Leave the pictures out and quote every line from the start of the listing to the line with "strap('strap', P, .0022, 'camisole_white', g)", inclusive.

- _GIVEN MATERIAL_
start
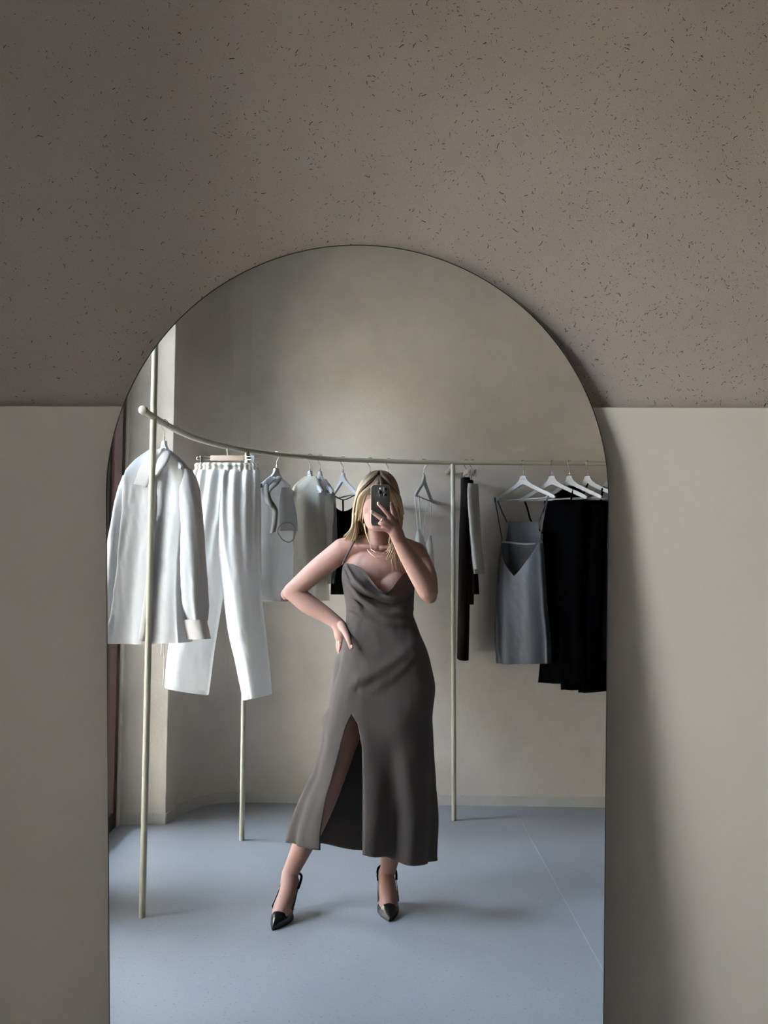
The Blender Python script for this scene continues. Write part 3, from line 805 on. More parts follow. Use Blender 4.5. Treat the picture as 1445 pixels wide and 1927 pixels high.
# 8 white camisole
RB = (0.2253, -1.6285, 1.955)
add_hanger(RB[0], RB[1], R_(-74), 'white hanger turned nearly edge-on holding the white camisole')
g = empty('camisole', (0.2184, -1.56, 1.3362)); tag(g, 'white strappy camisole with triangular cups beside her raised arm', 'camisole')
cloth2('cup', [((0.184, -1.48, 1.5649), (0.1936, -1.5, 1.5659), 0.003), ((0.1736, -1.48, 1.5185), (0.2137, -1.5, 1.5192), 0.02), ((0.1646, -1.48, 1.4548), (0.2337, -1.5, 1.4551), 0.03), ((0.1627, -1.48, 1.3738), (0.2564, -1.5, 1.3738), 0.035), ((0.1682, -1.48, 1.3219), (0.2677, -1.5, 1.3216), 0.036)], 'camisole_white', g, seg=40, folds=[(4, .001, .004, 0, .3)])
cloth2('cup', [((0.2575, -1.66, 1.5407), (0.2677, -1.68, 1.5415), 0.003), ((0.2451, -1.66, 1.4895), (0.2719, -1.68, 1.49), 0.02), ((0.2357, -1.66, 1.4263), (0.2775, -1.68, 1.4266), 0.026), ((0.2323, -1.66, 1.3632), (0.2816, -1.68, 1.3632), 0.03)], 'camisole_white', g, seg=40, folds=[(4, .001, .004, 0, .3)])
for P in ([(0.1675, -1.44, 1.7477), (0.1747, -1.45, 1.6674), (0.1869, -1.48, 1.5591)], [(0.1904, -1.47, 1.7504), (0.1961, -1.48, 1.655), (0.2037, -1.5, 1.5513)]):
    strap('strap', P, .0035, 'camisole_white', g)
for P in ([(0.2571, -1.8, 1.74), (0.2411, -1.74, 1.658), (0.2244, -1.66, 1.5558)], [(0.2763, -1.81, 1.7408), (0.2729, -1.76, 1.6438), (0.2641, -1.67, 1.5351)]):
    strap('strap', P, .0022, 'camisole_white', g)

# 9 dark trousers, 10 ivory shorts, both edge-on
RB = (0.4682, -1.6468, 1.955)
clip_hanger(RB[0], RB[1], R_(84), 'clip hanger holding the dark brown trousers beside the slim rear post', half=.12, wood=.06)
g = empty('dark_trousers', (0.4421, -1.64, 0.8467)); tag(g, 'very dark brown trousers folded edge-on beside the slim rear post', 'trousers')
cloth2('trouser_leg', [((0.4384, -1.66, 1.8677), (0.4899, -1.66, 1.8676), 0.05), ((0.4375, -1.66, 1.7734), (0.495, -1.66, 1.7732), 0.08), ((0.4296, -1.66, 1.5614), (0.4899, -1.66, 1.5612), 0.1), ((0.4221, -1.66, 1.231), (0.4836, -1.66, 1.2308), 0.11), ((0.4142, -1.66, 0.8477), (0.4738, -1.66, 0.8475), 0.11)], 'brown_cloth', g, folds=[(3, .001, .004, 0, .2)])
cloth2('trouser_leg', [((0.4515, -1.64, 1.8502), (0.5058, -1.64, 1.8501), 0.04), ((0.4535, -1.64, 1.7412), (0.5077, -1.64, 1.7411), 0.06), ((0.4542, -1.64, 1.5003), (0.5112, -1.64, 1.5001), 0.08), ((0.445, -1.64, 1.1541), (0.5032, -1.64, 1.1539), 0.085)], 'brown_cloth', g, folds=[(3, .001, .004, 1, .2)])
cloth2('side_panel', [((0.4556, -1.62, 1.851), (0.5006, -1.62, 1.8509), 0.03), ((0.4605, -1.62, 1.7395), (0.5055, -1.62, 1.7394), 0.05), ((0.4702, -1.62, 1.4995), (0.518, -1.62, 1.4994), 0.06), ((0.4793, -1.62, 1.211), (0.5328, -1.62, 1.2108), 0.065)], 'brown_cloth', g, folds=[(3, .001, .003, 2, .2)])
RB = (0.5031, -1.6475, 1.955)
clip_hanger(RB[0], RB[1], R_(86), 'clip hanger holding the ivory shorts against the dark trousers', half=.10, wood=.05)
g = empty('shorts', (0.5305, -1.64, 1.3355)); tag(g, 'ivory cotton shorts hanging edge-on against the dark trousers', 'shorts')
cloth2('shorts_leg', [((0.487, -1.55, 1.8253), (0.4982, -1.53, 1.8232), 0.03), ((0.4849, -1.55, 1.763), (0.5019, -1.53, 1.7611), 0.04), ((0.4851, -1.55, 1.6297), (0.5123, -1.53, 1.6284), 0.045), ((0.4952, -1.55, 1.4676), (0.5311, -1.53, 1.4669), 0.05), ((0.5057, -1.55, 1.3501), (0.5474, -1.53, 1.35), 0.055)], 'ivory_cloth', g, seg=60, folds=[(4, .001, .004, 0, .6)])
cloth2('shorts_leg', [((0.4952, -1.6, 1.8217), (0.505, -1.58, 1.8195), 0.03), ((0.4968, -1.6, 1.6777), (0.5124, -1.58, 1.6762), 0.04), ((0.5065, -1.6, 1.469), (0.528, -1.58, 1.4684), 0.045), ((0.5169, -1.6, 1.3236), (0.5413, -1.58, 1.3236), 0.045)], 'ivory_cloth', g, seg=60, folds=[(4, .001, .004, 1, .6)])

# 11 slate slip dress
RB = (0.7935, -1.6553, 1.955)
add_hanger(RB[0], RB[1], R_(44), 'white printed hanger carrying the slate grey slip dress')
g = empty('slip_dress', (0.7776, -1.64, 0.8312)); tag(g, 'slate grey satin slip dress with a deep V back and thin straps', 'dress')
def vback(th):
    s, c = math.sin(th), math.cos(th)
    if s >= 0:
        return 0.155 + 0.235 * max(0, 1 - abs(c + .06) / .93) ** 0.85
    return 0.0 if abs(c) < .80 else 0.155 * sm(abs(c), .80, .98)
cloth2('dress_body', [((0.6926, -1.7, 1.6236), (0.8567, -1.52, 1.6122), 0.012), ((0.6855, -1.7, 1.5474), (0.8584, -1.52, 1.5389), 0.03), ((0.6757, -1.7, 1.4897), (0.8721, -1.52, 1.4833), 0.045), ((0.6589, -1.7, 1.3654), (0.879, -1.52, 1.3637), 0.06), ((0.644, -1.7, 1.1392), (0.8899, -1.52, 1.146), 0.07), ((0.6418, -1.7, 0.9594), (0.9045, -1.52, 0.9729), 0.08), ((0.6491, -1.7, 0.8221), (0.9066, -1.52, 0.8409), 0.085)], 'slate_satin', g, seg=140, nrow=60, folds=[(4, .001, .016, .9, .2), (7, .0005, .009, .2, .5)], seed=.7, top=vback)
strap('back_tie', [(0.6674, -1.62, 1.502), (0.7164, -1.57, 1.4957), (0.7816, -1.52, 1.4864), (0.8357, -1.48, 1.4907)], .006, 'slate_satin', g)
strap('strap', [(0.6429, -1.76, 1.7667), (0.656, -1.74, 1.6723), (0.6717, -1.66, 1.5065)], .0035, 'slate_satin', g)
strap('strap', [(0.6612, -1.76, 1.7449), (0.6852, -1.75, 1.6791), (0.7077, -1.72, 1.6187)], .0035, 'slate_satin', g)
strap('strap', [(0.9034, -1.5, 1.7543), (0.8844, -1.52, 1.6944), (0.8649, -1.58, 1.6129)], .0035, 'slate_satin', g)
strap('strap', [(0.8966, -1.49, 1.7271), (0.8727, -1.48, 1.633), (0.8474, -1.48, 1.4994)], .0038, 'slate_satin', g)

# 12 to 15 black garments
RB = (0.9578, -1.6584, 1.955)
add_hanger(RB[0], RB[1], R_(36), 'white hanger carrying the black strappy dress beside the slate slip dress', prt=False)
g = empty('black_dress', (1.0087, -1.66, 0.7253)); tag(g, 'long black strappy dress directly beside the slate slip dress', 'dress')
cloth2('dress_body', [((0.9237, -1.72, 1.7439), (1.0999, -1.56, 1.7297), 0.015), ((0.9215, -1.72, 1.6089), (1.1062, -1.56, 1.5992), 0.05), ((0.9229, -1.72, 1.3193), (1.1065, -1.56, 1.3193), 0.07), ((0.924, -1.72, 1.0172), (1.1037, -1.56, 1.0274), 0.08), ((0.9021, -1.72, 0.7924), (1.111, -1.56, 0.8101), 0.09), ((0.8918, -1.72, 0.7149), (1.1183, -1.56, 0.7351), 0.095)], 'black_cloth', g, folds=[(5, .002, .014, 0, .3), (9, .0, .006, .8, .4)], seed=.2)
strap('strap', [(0.8121, -1.765, 1.7636), (0.832, -1.76, 1.7042), (0.8567, -1.75, 1.6201), (0.9266, -1.72, 1.5477)], .005, 'black_cloth', g)
strap('strap', [(1.0614, -1.58, 1.8032), (1.0518, -1.58, 1.7644), (1.0421, -1.58, 1.7226)], .005, 'black_cloth', g)
RB = (1.0583, -1.6603, 1.955)
add_hanger(RB[0], RB[1], R_(48), 'white hanger mostly covered by the sleeveless black top dress', prt=False)
g = empty('black_dress', (1.0811, -1.72, 0.6787)); tag(g, 'black high-shouldered dress second from the slate slip dress', 'dress')
cloth2('dress_body', [((1.0443, -1.76, 1.834), (1.1012, -1.66, 1.8234), 0.012), ((1.0002, -1.76, 1.7875), (1.1367, -1.66, 1.7777), 0.03), ((0.9807, -1.76, 1.7348), (1.1538, -1.66, 1.726), 0.05), ((0.9859, -1.76, 1.319), (1.1577, -1.66, 1.3189), 0.06), ((1.0162, -1.76, 0.9537), (1.1564, -1.66, 0.9612), 0.07), ((1.0294, -1.76, 0.6703), (1.1567, -1.66, 0.6838), 0.08)], 'black_cloth', g, folds=[(5, .002, .012, 1, .3)], seed=1.2)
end
- _ANSWER FOR THE TASK_
The Blender Python script for this scene continues. Write part 3, from line 805 on. More parts follow. Use Blender 4.5. Treat the picture as 1445 pixels wide and 1927 pixels high.
# 8 white camisole
RB = (0.2253, -1.6285, 1.955)
add_hanger(RB[0], RB[1], R_(-74), 'white hanger turned nearly edge-on holding the white camisole')
g = empty('camisole', (0.2184, -1.56, 1.3362)); tag(g, 'white strappy camisole with triangular cups beside her raised arm', 'camisole')
cloth2('cup', [((0.184, -1.48, 1.5649), (0.1936, -1.5, 1.5659), 0.003), ((0.1736, -1.48, 1.5185), (0.2137, -1.5, 1.5192), 0.02), ((0.1646, -1.48, 1.4548), (0.2337, -1.5, 1.4551), 0.03), ((0.1627, -1.48, 1.3738), (0.2564, -1.5, 1.3738), 0.035), ((0.1682, -1.48, 1.3219), (0.2677, -1.5, 1.3216), 0.036)], 'camisole_white', g, seg=40, folds=[(4, .001, .004, 0, .3)])
cloth2('cup', [((0.2575, -1.66, 1.5407), (0.2677, -1.68, 1.5415), 0.003), ((0.2451, -1.66, 1.4895), (0.2719, -1.68, 1.49), 0.02), ((0.2357, -1.66, 1.4263), (0.2775, -1.68, 1.4266), 0.026), ((0.2323, -1.66, 1.3632), (0.2816, -1.68, 1.3632), 0.03)], 'camisole_white', g, seg=40, folds=[(4, .001, .004, 0, .3)])
for P in ([(0.1675, -1.44, 1.7477), (0.1747, -1.45, 1.6674), (0.1869, -1.48, 1.5591)], [(0.1904, -1.47, 1.7504), (0.1961, -1.48, 1.655), (0.2037, -1.5, 1.5513)]):
    strap('strap', P, .0035, 'camisole_white', g)
for P in ([(0.2571, -1.8, 1.74), (0.2411, -1.74, 1.658), (0.2244, -1.66, 1.5558)], [(0.2763, -1.81, 1.7408), (0.2729, -1.76, 1.6438), (0.2641, -1.67, 1.5351)]):
    strap('strap', P, .0022, 'camisole_white', g)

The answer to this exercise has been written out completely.